IoT Security funding set to exceed $6 billion by 2023

10 mins

From smart speakers to security cameras, Internet of Things products have quickly integrated...

From smart speakers to security cameras, Internet of Things products have quickly integrated themselves into homes across the world. However, as even the fridge receives internet connectivity, the amount of cyber-security threats is set to increase as hackers begin poking for new vulnerabilities.

However, research conducted by Juniper Research estimates IoT cyber-security investment is set to reach $6 billion by 2023, marking a 300% increase on 2018’s figures. The company claim this significant increase would be driven by growing risks to businesses and regulatory standards put in place by the government.

So far, Juniper Research’s prediction has been accurate as January 2020 saw the UK government introduce new Internet of Things rules to protect consumers. These new laws will require IoT companies to clearly state how long they will support their product with security updates. Meanwhile, manufacturers will need to ship each device with a unique password to ensure hackers can’t target customers who don’t change the default login details.

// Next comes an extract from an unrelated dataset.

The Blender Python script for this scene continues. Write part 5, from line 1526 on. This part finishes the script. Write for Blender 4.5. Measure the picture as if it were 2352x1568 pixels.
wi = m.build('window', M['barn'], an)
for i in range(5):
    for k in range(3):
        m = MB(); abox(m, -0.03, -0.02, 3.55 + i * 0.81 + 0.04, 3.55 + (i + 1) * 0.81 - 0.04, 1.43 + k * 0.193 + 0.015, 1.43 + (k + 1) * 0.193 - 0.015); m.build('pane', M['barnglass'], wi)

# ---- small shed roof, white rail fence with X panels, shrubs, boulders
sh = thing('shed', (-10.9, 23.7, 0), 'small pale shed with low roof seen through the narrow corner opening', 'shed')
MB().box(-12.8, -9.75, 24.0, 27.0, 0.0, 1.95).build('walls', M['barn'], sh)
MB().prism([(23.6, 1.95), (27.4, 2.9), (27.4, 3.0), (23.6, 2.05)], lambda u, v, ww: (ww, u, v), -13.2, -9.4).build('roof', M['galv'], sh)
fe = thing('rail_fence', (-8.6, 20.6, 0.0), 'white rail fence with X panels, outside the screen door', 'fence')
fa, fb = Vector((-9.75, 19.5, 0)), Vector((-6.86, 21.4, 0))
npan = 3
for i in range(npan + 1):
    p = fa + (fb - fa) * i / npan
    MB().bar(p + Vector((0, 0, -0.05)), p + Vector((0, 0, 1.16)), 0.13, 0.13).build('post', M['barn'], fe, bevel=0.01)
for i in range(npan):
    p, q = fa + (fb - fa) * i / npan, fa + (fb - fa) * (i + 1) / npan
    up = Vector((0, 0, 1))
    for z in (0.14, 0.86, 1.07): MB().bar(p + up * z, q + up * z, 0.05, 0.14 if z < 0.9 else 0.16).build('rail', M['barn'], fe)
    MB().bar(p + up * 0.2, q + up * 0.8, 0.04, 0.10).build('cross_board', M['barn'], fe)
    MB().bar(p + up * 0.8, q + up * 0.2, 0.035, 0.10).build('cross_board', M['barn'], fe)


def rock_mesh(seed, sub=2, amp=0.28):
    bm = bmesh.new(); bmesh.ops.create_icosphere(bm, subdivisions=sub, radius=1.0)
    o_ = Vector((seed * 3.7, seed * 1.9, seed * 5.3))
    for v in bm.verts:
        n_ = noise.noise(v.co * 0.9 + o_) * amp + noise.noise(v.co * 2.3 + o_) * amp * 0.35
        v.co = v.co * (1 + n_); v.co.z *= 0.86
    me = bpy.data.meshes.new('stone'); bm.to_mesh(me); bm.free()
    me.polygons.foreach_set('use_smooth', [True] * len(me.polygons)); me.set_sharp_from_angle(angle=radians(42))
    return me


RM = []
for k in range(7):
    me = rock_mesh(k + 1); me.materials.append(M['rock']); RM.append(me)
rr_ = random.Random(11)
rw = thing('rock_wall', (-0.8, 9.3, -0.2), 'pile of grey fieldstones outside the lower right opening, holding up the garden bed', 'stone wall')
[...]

In a statement regarding the new legislation, Matt Warman, the UK’s Digital Minister, said:

“Our new law will hold firms manufacturing and selling internet-connected devices to account and stop hackers threatening people’s privacy and safety.

It will mean robust security standards are built-in from the design stage and not bolted on as an afterthought.”

For companies, this means the security of their IoT-connected devices must be considered and implemented earlier in the development process. It also requires businesses to commit to a timeline of consistent security updates to ensure any vulnerabilities which may arise will be patched.

It’s not just the consumer goods market benefiting for the rise in Internet of Things technology. Research conducted by Navigant Research expects the utility industry to increase spending on IoT and analytical technology, exceeding $5 billion by 2028.

The main driver for this investment is due to the current tools used within the industry quickly becoming outdated and in need of replacement. The report suggests the utility sector is now presented with a substantial opportunity to embrace IoT technologies before prices and demand soar.

Today’s smart grids provide companies with more data than ever before, and by utilising the Internet of Things, cloud computing, machine learning and AI, they can unlock even more valuable insights and drive operational efficiencies.

However, deploying IoT tech throughout the industry can increase the risk of cyber-security attacks. Utilities are a vital part of a country’s infrastructure, and any successful attack could be devastating. Therefore, there’s an urgency to proactively fight any potential vulnerabilities before the industry can truly evolve.